Madame Mirage #3
Review
Credits
- Words: Paul Dini
- Art: Kenneth Rocafort
- Inks: Kenneth Rocafort
- Colors: Imaginary Friends Studios
- Story Title: N/A
- Price: $2.99
- Release Date: Oct 24, 2007
Posted by Tonya Crawford on Oct 28, 2007
Tags: dini, mirage, rocafort, top cow
Who is Madame Mirage? This issue brings all the answers along with a showdown with the villainess Brown Recluse.
Comic book writing veteran Paul Dini obviously loves genre bending as his first three issues of this series have mixed noir, mystery, gangster movies, superheroics, and stage magic. With this installment he now adds a drop of psychological drama to the mix.
The vigilante Madame Mirage has captured the female assassin known as the Brown Recluse. All Mirage wants from Brown Recluse is the location of another of ASI’s villainous agents. All Brown Recluse wants is the chance to free herself of her bonds and kill Mirage. Which one will get what she wants? Along the way the hidden history of Madame Mirage is revealed and truly, everything you thought you knew gets turned on its head.
This issue is actually not very easy to categorize. On the one hand, the ideas presented to the audience are fascinating and pack a real emotional punch.

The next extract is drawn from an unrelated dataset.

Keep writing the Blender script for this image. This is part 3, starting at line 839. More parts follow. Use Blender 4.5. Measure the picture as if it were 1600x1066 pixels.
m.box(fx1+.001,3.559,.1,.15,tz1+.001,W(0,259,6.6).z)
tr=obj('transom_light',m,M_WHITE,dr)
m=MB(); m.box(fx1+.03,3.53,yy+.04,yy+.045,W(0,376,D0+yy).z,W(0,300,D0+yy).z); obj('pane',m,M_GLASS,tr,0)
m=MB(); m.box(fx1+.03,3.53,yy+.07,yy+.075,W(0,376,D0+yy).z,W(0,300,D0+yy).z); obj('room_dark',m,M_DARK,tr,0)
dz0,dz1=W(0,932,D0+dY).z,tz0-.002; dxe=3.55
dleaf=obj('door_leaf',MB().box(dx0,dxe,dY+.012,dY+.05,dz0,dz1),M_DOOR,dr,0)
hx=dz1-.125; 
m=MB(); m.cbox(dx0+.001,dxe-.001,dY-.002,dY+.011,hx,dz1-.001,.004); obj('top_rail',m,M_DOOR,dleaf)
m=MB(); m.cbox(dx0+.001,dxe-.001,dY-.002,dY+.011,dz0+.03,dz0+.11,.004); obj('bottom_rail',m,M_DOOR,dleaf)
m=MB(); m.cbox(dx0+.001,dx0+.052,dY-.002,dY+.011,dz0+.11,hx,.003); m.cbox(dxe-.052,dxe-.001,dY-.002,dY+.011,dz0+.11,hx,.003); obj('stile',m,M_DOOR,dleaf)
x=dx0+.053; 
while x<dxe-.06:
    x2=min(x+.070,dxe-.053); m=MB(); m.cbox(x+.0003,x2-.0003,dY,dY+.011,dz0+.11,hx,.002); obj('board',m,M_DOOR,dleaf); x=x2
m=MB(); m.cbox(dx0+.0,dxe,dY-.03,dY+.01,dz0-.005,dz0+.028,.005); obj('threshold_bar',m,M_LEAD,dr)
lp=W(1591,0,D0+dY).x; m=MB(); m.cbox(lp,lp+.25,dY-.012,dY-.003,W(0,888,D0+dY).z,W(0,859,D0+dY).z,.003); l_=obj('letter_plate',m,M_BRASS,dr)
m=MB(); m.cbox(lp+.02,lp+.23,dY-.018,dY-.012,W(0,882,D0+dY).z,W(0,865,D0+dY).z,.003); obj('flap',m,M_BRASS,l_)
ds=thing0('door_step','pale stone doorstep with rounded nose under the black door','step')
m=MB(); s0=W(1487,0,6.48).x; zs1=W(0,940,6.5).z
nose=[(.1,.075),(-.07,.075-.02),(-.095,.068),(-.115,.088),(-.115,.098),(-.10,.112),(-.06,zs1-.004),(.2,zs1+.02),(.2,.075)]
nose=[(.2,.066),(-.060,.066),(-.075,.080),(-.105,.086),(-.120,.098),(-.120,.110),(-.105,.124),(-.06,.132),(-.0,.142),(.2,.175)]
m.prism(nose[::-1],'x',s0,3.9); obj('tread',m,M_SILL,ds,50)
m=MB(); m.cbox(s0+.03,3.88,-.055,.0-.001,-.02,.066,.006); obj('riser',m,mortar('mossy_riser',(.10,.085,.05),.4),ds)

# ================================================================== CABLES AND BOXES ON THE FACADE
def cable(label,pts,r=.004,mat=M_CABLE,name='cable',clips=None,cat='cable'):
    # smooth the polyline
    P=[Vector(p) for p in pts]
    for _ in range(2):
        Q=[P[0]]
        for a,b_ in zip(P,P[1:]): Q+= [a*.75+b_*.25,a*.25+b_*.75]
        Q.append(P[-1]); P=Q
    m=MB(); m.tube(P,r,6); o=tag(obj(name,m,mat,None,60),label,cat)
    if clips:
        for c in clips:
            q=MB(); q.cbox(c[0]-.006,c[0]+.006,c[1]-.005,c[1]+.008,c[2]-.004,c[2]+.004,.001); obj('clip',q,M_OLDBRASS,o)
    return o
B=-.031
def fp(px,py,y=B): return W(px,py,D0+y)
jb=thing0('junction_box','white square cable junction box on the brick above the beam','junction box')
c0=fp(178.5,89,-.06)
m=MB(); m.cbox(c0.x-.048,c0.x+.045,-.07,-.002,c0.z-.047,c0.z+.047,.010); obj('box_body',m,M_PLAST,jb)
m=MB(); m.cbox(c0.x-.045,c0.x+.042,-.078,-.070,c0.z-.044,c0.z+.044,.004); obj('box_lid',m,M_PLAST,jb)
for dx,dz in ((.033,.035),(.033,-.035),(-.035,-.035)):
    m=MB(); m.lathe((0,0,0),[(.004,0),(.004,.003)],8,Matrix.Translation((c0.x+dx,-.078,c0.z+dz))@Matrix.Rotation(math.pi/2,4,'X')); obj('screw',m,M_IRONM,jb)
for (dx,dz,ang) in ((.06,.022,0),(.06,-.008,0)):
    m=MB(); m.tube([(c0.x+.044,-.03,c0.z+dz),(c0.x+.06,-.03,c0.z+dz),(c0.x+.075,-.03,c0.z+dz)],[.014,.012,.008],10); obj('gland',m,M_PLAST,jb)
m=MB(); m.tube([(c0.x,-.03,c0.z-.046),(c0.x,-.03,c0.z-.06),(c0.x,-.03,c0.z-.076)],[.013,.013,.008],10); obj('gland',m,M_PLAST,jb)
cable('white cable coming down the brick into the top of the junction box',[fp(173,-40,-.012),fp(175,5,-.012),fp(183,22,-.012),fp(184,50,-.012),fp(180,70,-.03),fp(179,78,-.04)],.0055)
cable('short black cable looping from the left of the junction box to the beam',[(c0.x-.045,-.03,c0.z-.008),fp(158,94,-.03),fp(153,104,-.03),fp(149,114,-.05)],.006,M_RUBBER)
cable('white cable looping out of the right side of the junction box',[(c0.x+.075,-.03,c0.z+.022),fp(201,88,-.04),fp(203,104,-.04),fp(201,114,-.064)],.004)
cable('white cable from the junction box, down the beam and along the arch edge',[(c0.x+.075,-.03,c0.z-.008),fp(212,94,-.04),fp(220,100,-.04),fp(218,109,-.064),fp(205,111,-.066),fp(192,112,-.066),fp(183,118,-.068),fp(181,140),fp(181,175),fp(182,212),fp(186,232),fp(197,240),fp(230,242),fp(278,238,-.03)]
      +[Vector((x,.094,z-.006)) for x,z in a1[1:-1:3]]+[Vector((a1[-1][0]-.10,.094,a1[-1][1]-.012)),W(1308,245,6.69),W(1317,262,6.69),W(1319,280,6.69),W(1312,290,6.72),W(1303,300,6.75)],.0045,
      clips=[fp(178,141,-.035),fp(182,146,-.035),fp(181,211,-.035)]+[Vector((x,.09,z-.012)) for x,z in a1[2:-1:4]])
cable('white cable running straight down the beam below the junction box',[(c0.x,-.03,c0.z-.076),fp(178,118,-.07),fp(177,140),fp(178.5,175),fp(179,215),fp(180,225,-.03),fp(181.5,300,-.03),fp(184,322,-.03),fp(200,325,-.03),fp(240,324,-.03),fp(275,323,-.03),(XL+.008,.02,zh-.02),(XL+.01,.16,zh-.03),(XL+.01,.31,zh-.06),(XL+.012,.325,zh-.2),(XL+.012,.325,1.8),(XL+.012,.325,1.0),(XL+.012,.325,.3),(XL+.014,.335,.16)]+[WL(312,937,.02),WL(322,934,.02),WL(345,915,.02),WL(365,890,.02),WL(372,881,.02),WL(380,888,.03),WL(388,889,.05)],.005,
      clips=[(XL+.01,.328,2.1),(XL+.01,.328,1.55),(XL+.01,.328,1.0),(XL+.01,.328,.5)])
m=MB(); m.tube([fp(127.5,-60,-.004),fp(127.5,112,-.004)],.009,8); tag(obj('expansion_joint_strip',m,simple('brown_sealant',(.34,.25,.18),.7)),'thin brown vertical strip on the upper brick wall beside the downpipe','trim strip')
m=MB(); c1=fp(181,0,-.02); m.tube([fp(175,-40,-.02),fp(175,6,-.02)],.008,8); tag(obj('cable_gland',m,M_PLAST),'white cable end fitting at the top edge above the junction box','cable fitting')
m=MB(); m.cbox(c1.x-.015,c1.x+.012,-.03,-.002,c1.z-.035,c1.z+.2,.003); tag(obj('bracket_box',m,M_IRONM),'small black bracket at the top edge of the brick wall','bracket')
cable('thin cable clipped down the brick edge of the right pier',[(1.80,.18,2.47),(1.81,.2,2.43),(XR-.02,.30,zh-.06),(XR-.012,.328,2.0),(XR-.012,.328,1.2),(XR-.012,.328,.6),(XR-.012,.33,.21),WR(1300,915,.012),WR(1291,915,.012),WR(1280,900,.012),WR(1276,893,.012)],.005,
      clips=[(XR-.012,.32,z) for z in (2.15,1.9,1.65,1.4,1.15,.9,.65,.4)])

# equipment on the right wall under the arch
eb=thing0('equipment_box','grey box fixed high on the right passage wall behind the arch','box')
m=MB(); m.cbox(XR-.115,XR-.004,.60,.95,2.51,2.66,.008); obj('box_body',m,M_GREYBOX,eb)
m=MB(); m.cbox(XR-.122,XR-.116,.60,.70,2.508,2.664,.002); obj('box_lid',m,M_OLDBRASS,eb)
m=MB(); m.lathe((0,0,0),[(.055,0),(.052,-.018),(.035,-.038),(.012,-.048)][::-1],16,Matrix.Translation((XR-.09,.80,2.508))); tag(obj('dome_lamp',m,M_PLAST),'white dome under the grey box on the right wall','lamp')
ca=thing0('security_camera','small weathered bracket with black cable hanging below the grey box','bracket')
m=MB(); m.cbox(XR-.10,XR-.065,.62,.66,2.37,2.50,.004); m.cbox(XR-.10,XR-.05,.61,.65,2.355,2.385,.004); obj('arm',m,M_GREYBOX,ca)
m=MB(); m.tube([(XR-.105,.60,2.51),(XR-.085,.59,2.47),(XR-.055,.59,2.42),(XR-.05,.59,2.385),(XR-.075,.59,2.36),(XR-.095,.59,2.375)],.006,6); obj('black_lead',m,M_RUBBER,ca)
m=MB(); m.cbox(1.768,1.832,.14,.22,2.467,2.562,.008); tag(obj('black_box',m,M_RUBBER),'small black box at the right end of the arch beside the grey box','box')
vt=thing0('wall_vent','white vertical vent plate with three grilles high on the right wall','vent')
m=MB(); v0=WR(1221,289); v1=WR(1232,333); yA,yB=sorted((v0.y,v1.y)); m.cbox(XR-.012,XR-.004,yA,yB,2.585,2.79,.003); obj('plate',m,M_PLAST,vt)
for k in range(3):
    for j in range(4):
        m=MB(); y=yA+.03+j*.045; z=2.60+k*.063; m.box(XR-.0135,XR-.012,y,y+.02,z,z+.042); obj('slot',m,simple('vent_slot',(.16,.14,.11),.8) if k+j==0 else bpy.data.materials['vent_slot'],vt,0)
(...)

Along with that, some of the dialogue is wonderful and the reader can practically hear someone like a tough, young, Kathleen Turner growling out Mirage’s lines. On the other hand, however, some of the lines fall flat and the “let me tell you my life story” plotting comes across as a bit old fashioned to modern comic book audiences.
Mirage’s origin monologue feels like something you would see in a Silver Age comic book and to be honest, it does read a little clunky and forced. What saves it, however, is both the impact it has on the audience and what the repercussions will mean. While Mirage has shown herself to have a rather violent streak, for the first time readers begin to feel that she might not be entirely mentally stable as well. Another thing that keeps the story from bogging down is the sense of the ticking clock in the background. Mirage is well aware of Brown Recluse’s attempts to free herself and turned this all into a game. If Recluse can get free before Mirage finishes her story then the killer has a chance to end Mirage’s life. The reader is well aware of this fact and that turns both this story AND Mirage’s into a race between the two antagonists.
Of course, any discussion of Madame Mirage must include the images provided by artist Kenneth Rocafort. Rocafort’s style is certainly well-suited to Top Cow, considering the publisher’s penchant for pulchritudinous females. Despite the fact that the story deliberately plays up and explains away Mirage’s curvaceous form there is a sense that, at least to this female reader, Rocafort goes a little over the top in drawing attention to certain aspects of anatomy – and not just on Mirage either. Rocafort also has a tendency to use a “scratchy” inking style that echoes some of the work done by many artists in the 1990’s. In earlier issues this style was much more pronounced but with this issue it seems that he has toned down the tendency and the art is much better for that.
While this issue does stumble a bit, centering on an old-fashioned, Silver Age, heroic monologue Dini continues to pump this title full of fascinating twists and turns, playing head games with both his characters and readers. Madame Mirage is quickly becoming a comic that is hard to categorize with a little bit of everything. In many cases, such a mixture can result in disaster but so far Dini is managing to create a rather tasty cocktail instead.